No, about 7 years ago.

Back when the only people talking about FIRE (for the under 50 or under $1M crowd) in the way that is widely understood today was ERE, lackingambition (mikeBOS on this forum), canadian dream, retiredsyd, ourroadtofreedom, and spartanstudent (ken ilgunas). (My apologies if I forget any.)

The big second generation FIRE blogs today (MMM, madfientist, jhcollins, gocurrycracker, bravenewworld... ) didn't exist yet.

Back then almost all pf-blogging was still mostly about clipping coupons, making your own laundry detergent, developing side-incomes, and "using the magic of compound interest" to accumulate $1M by the age of 60 or so. In those years, in order to call yourself "retired", you had to meet a host of idiosyncratic rules like having at least X amount of money, being at least Y years old, not being allowed to make any income, not being allowed to do any DIY, not being related to other people who weren't retired, etc. Reason I made up the "internet retirement police" term. They were everywhere. Some even took pride in it.

During the first gen era, our ideas/lifestyle were mildly tolerated but usually dismissed as "too extreme, but ... " or "I find it hard to believe ... " on regular pf-blogs. And when(*) we appeared on mainstream media, it was a veritable shitstorm. 99.9% negative comments. Not exaggerating here.
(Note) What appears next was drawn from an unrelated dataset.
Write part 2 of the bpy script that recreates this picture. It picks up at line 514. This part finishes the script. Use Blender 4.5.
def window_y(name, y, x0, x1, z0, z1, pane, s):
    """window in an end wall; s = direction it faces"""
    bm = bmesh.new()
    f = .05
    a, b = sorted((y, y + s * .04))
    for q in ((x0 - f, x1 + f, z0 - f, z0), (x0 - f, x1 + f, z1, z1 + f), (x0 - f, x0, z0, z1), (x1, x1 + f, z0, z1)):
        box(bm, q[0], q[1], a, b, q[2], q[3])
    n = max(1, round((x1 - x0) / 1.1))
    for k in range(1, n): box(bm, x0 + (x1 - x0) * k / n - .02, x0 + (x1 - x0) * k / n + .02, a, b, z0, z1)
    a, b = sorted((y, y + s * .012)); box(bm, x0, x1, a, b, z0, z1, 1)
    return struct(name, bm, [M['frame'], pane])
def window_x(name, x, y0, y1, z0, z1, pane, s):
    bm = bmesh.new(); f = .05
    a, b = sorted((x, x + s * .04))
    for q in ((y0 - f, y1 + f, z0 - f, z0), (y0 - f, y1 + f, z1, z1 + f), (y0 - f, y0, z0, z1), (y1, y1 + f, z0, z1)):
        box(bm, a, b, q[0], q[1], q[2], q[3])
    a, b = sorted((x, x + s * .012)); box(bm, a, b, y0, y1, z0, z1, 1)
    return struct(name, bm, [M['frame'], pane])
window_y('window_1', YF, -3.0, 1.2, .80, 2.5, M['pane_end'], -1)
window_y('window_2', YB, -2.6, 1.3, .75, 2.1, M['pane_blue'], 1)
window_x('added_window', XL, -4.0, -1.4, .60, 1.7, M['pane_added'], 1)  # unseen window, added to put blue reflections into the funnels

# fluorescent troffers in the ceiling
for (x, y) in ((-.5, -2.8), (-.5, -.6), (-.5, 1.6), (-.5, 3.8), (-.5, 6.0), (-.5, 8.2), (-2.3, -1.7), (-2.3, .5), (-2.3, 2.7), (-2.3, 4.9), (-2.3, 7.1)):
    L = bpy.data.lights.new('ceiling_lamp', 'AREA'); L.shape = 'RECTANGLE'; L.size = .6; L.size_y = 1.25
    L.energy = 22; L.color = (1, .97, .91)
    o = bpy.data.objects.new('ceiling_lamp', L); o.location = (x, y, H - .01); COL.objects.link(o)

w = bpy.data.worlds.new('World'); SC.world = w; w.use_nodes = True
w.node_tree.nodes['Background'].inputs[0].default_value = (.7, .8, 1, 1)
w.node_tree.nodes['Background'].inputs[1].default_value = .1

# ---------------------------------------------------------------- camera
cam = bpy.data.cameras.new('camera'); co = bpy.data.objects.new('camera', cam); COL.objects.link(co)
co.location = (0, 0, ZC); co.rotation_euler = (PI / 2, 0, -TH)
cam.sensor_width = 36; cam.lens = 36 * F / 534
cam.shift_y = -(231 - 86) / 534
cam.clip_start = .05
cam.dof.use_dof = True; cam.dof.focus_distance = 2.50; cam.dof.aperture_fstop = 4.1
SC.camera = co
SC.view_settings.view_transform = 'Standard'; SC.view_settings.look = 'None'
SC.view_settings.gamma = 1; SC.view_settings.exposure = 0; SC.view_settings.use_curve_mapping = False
A yahoo article could gather 1000 comments and most would imply that I was lying; that living in an RV (which I did back then) was for losers (now it's the cool thing for FIRE bloggers); ... and lots of blabla along of the lines of "I can't imagine it, therefore it doesn't work". The number of positive comments was 1 in a 1000 and it was usually someone trolling.

(*) If the article didn't get stopped at the editor-stage as being "too unrealistic".

It's actually kinda crazy how much and how fast things have shifted.